** What you need to do **
Write out the entries below exactly, starting at the first line and stopping after the line that contains "SC.camera = cam"; skip all pictures.

** Record list **

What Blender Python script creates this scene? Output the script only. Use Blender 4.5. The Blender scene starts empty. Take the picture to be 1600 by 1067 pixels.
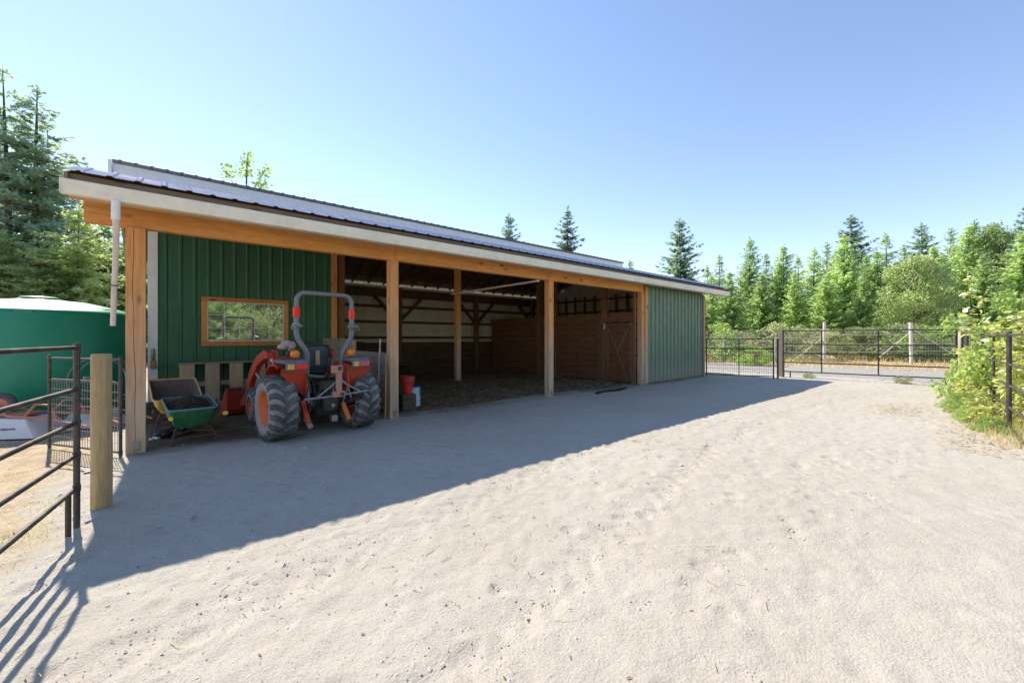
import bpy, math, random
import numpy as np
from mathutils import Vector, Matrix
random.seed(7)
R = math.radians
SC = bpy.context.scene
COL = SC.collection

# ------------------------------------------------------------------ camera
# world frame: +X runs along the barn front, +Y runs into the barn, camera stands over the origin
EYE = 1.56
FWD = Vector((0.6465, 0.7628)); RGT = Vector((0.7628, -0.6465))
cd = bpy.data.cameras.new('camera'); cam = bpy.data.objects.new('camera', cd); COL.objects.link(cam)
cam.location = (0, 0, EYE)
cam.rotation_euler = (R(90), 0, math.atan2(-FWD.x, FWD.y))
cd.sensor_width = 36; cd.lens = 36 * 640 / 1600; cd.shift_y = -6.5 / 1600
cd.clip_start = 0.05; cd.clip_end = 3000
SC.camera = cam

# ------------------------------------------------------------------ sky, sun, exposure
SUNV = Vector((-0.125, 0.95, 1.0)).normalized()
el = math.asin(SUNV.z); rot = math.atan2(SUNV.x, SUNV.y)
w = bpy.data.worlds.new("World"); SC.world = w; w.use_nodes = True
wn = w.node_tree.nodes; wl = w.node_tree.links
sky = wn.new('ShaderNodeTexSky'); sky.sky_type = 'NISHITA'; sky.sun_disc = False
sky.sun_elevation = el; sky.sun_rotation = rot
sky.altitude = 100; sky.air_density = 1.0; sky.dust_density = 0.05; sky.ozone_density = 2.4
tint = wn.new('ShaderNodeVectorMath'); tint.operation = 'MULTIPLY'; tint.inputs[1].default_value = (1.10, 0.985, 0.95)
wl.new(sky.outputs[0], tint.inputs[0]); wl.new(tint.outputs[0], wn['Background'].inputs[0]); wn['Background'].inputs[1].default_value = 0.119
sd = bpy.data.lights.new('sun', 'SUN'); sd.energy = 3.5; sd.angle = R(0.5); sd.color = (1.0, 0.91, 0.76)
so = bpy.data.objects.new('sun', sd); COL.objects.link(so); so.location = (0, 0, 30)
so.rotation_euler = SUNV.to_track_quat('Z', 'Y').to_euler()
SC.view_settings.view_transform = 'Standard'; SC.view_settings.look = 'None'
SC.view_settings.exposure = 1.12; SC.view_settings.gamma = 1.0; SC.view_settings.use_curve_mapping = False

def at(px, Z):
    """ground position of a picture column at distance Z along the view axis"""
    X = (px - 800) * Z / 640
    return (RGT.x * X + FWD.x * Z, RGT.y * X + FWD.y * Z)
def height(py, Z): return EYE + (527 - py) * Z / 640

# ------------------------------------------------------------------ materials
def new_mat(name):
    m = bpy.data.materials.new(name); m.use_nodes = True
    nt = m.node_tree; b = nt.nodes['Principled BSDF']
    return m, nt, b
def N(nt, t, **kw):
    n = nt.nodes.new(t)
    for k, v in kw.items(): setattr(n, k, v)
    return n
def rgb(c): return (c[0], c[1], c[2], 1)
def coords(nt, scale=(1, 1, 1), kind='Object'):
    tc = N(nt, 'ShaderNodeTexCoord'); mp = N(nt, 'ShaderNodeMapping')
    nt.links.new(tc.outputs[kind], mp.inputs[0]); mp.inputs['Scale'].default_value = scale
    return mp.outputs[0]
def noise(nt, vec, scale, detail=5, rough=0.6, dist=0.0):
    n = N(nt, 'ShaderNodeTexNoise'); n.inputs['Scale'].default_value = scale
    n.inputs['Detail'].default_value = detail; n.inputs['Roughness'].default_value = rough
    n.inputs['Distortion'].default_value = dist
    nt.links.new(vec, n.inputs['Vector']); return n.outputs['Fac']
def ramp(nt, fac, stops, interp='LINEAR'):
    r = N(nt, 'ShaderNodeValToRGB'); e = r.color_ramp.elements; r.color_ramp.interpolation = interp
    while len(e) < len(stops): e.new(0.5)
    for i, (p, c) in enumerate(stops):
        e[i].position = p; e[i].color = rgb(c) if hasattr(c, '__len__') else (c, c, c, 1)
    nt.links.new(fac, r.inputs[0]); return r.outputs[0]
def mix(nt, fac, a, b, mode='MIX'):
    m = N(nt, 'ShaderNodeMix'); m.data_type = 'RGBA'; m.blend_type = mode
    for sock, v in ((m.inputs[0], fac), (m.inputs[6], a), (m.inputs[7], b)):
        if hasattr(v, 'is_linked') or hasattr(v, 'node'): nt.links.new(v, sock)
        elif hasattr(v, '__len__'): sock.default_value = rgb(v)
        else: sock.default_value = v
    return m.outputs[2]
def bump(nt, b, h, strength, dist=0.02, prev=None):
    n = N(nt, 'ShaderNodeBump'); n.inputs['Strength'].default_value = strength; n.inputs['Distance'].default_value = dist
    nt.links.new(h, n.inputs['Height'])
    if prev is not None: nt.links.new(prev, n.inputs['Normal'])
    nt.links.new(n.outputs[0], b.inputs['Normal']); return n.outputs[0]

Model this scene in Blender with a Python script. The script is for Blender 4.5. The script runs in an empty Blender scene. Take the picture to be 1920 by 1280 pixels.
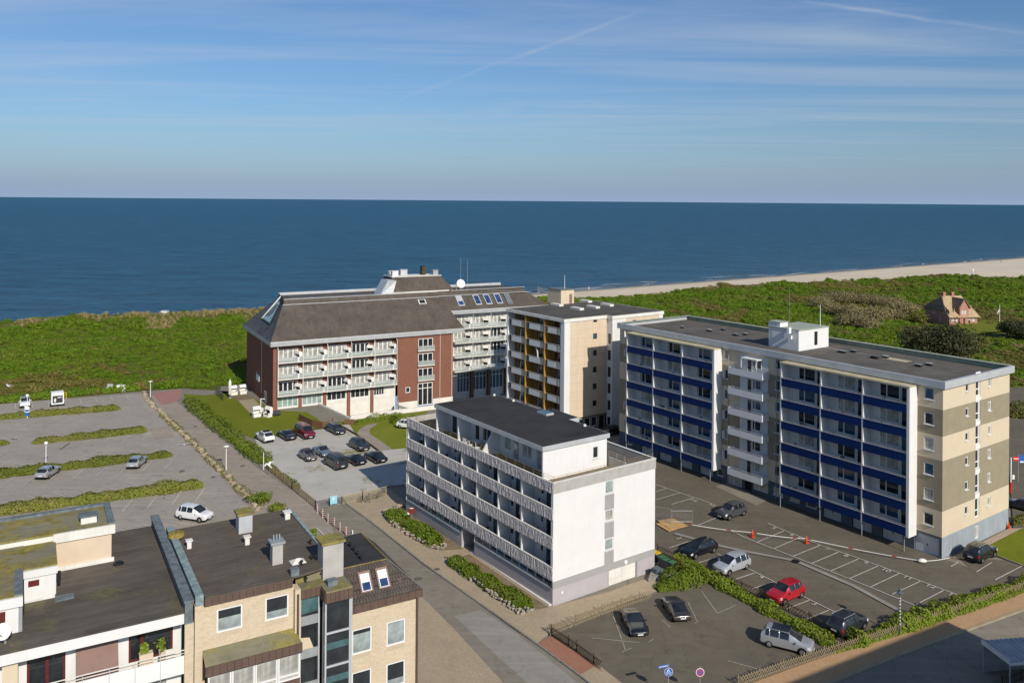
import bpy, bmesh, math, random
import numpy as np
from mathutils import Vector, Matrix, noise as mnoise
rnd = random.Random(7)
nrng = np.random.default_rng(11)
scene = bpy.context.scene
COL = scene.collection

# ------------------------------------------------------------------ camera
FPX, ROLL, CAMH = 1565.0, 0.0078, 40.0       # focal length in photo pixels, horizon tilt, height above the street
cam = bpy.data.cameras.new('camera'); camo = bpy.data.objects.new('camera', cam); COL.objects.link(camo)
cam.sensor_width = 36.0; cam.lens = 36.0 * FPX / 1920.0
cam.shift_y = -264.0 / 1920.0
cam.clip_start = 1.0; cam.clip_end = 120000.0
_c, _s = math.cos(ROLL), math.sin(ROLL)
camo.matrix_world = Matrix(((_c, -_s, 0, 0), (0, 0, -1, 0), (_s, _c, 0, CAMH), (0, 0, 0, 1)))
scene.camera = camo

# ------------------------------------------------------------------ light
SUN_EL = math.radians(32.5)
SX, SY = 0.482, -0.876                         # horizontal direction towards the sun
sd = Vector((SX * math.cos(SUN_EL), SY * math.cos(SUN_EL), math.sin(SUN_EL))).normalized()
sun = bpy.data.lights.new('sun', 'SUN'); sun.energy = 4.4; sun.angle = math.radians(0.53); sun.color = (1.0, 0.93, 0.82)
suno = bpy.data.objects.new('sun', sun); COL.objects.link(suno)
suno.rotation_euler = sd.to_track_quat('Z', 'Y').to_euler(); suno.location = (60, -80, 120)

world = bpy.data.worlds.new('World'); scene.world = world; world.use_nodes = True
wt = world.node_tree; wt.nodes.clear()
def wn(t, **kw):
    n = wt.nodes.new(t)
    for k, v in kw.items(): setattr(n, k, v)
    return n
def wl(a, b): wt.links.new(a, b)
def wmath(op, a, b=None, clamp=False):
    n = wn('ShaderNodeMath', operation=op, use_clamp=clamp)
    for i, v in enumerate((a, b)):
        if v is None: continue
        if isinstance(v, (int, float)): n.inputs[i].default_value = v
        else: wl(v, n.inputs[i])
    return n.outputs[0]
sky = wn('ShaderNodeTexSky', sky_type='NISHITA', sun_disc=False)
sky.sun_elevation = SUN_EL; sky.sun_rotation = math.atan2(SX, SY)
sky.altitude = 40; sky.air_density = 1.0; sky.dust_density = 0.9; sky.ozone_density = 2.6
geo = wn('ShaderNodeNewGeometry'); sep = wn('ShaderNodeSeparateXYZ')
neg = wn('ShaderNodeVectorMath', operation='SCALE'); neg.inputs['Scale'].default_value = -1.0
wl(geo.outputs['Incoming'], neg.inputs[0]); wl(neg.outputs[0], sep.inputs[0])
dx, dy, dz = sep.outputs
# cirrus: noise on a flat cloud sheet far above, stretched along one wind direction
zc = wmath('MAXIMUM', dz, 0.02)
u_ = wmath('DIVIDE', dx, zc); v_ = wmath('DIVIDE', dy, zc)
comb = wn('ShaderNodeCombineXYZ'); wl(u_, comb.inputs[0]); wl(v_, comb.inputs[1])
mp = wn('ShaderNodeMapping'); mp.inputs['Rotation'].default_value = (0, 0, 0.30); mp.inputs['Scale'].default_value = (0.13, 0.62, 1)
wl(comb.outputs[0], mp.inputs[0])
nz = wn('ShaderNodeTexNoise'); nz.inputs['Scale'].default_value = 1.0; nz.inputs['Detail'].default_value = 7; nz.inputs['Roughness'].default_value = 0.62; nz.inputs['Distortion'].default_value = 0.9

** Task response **
What Blender Python script creates this scene? Output the script only. Use Blender 4.5. The Blender scene starts empty. Take the picture to be 1600 by 1067 pixels.
import bpy, math, random
import numpy as np
from mathutils import Vector, Matrix
random.seed(7)
R = math.radians
SC = bpy.context.scene
COL = SC.collection

# ------------------------------------------------------------------ camera
# world frame: +X runs along the barn front, +Y runs into the barn, camera stands over the origin
EYE = 1.56
FWD = Vector((0.6465, 0.7628)); RGT = Vector((0.7628, -0.6465))
cd = bpy.data.cameras.new('camera'); cam = bpy.data.objects.new('camera', cd); COL.objects.link(cam)
cam.location = (0, 0, EYE)
cam.rotation_euler = (R(90), 0, math.atan2(-FWD.x, FWD.y))
cd.sensor_width = 36; cd.lens = 36 * 640 / 1600; cd.shift_y = -6.5 / 1600
cd.clip_start = 0.05; cd.clip_end = 3000
SC.camera = cam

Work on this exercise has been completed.